The Washington Post say they have contacted the villagers who saw Bergdahl the day he deserted the military, and they don’t contradict anything our military personnel has said thus far. In fact, they say they tried to warn him not to go where he was headed, but he didn’t listen:
Until now, few details have emerged about the circumstances of Bergdahl’s disappearance from his base. But The Washington Post has reached Afghan villagers who spotted Bergdahl shortly after he slipped away from his base. To them, it’s clear something was wrong with the American. And he seemed to be deliberately heading for Taliban strongholds, they say.

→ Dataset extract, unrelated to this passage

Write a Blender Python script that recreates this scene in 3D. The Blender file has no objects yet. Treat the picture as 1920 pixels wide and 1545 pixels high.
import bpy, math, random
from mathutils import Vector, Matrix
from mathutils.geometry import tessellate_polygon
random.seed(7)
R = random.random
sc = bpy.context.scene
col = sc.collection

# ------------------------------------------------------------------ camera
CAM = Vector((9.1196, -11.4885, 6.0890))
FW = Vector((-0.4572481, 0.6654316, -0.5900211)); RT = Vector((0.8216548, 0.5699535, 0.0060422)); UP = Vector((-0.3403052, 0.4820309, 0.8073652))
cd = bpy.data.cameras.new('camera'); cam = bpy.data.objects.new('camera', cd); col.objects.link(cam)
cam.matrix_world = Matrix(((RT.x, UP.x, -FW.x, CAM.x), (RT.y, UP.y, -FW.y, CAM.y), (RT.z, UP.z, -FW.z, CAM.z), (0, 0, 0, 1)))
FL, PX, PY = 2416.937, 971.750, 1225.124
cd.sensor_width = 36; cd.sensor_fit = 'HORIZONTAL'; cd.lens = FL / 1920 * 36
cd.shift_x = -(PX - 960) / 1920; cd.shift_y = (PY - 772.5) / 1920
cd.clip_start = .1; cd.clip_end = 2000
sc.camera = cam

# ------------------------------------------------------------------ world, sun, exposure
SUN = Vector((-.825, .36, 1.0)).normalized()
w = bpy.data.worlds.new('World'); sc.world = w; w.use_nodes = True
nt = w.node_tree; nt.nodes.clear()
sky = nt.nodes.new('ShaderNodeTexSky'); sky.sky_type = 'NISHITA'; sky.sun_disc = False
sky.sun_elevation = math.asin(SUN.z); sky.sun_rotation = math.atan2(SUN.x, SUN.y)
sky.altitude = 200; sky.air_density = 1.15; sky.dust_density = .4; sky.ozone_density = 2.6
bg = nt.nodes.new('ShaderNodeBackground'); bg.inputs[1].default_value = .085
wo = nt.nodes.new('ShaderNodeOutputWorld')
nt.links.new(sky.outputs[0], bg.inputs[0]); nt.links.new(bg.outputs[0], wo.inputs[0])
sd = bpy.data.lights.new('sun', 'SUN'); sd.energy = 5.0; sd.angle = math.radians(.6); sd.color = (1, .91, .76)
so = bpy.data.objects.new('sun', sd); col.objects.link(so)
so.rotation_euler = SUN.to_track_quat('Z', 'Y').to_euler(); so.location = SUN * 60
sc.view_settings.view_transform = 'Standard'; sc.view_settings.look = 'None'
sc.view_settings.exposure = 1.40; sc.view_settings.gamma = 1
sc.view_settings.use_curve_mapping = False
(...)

“It was very confusing to us. Why would he leave the base?” said Jamal, an elder in the village of Yusef Khel, about a half-mile from the American military installation. (Like many Afghans, he goes by only one name). “The people thought it was a covert agenda – maybe he was sent to the village by the U.S.”
Locals remember Bergdahl walking through the village in a haze. They later told Afghan investigators that they had warned the American that he was heading into a dangerous area.

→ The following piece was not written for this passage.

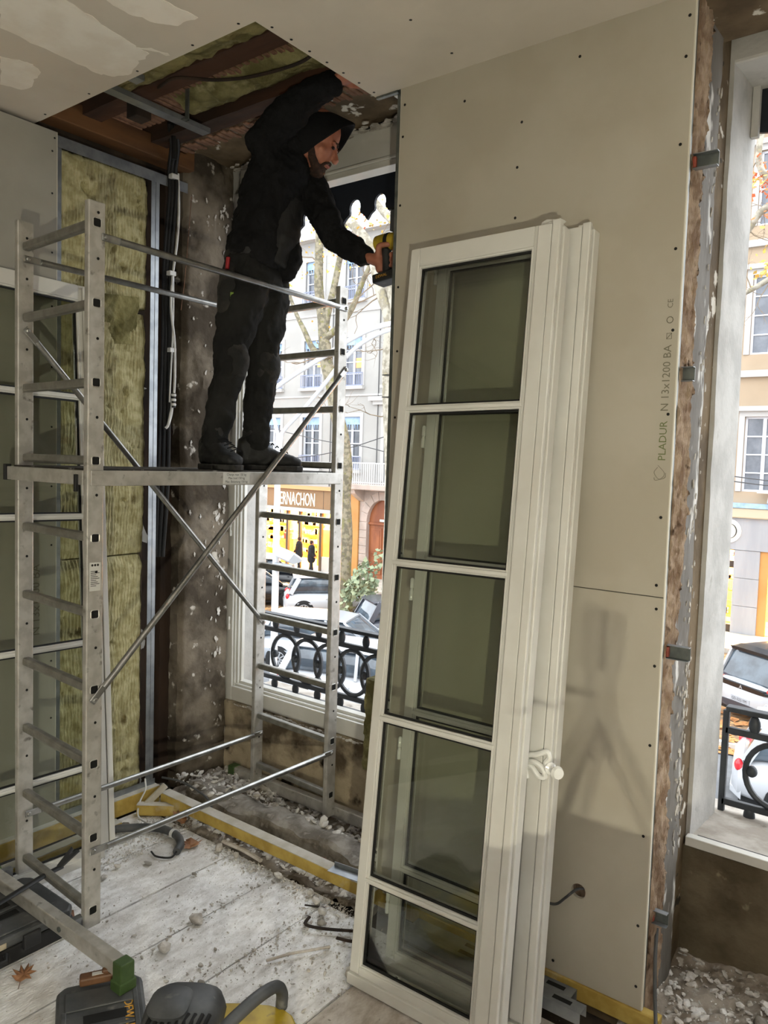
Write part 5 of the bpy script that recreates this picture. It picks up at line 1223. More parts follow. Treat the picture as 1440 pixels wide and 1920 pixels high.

“They tried to tell him not to go there, that it is dangerous. But he kept going over the mountain. The villagers tried to give him water and bread, but he didn’t take it,” said Ibrahim Manikhel, the district’s intelligence chief.
“We think he probably was high after smoking hashish,” Manikhel said. “Why would an American want to find the Taliban?”
So our military and the Afghans seem to agree. I can’t wait for the State Dept. to call the Afghans a lie as well.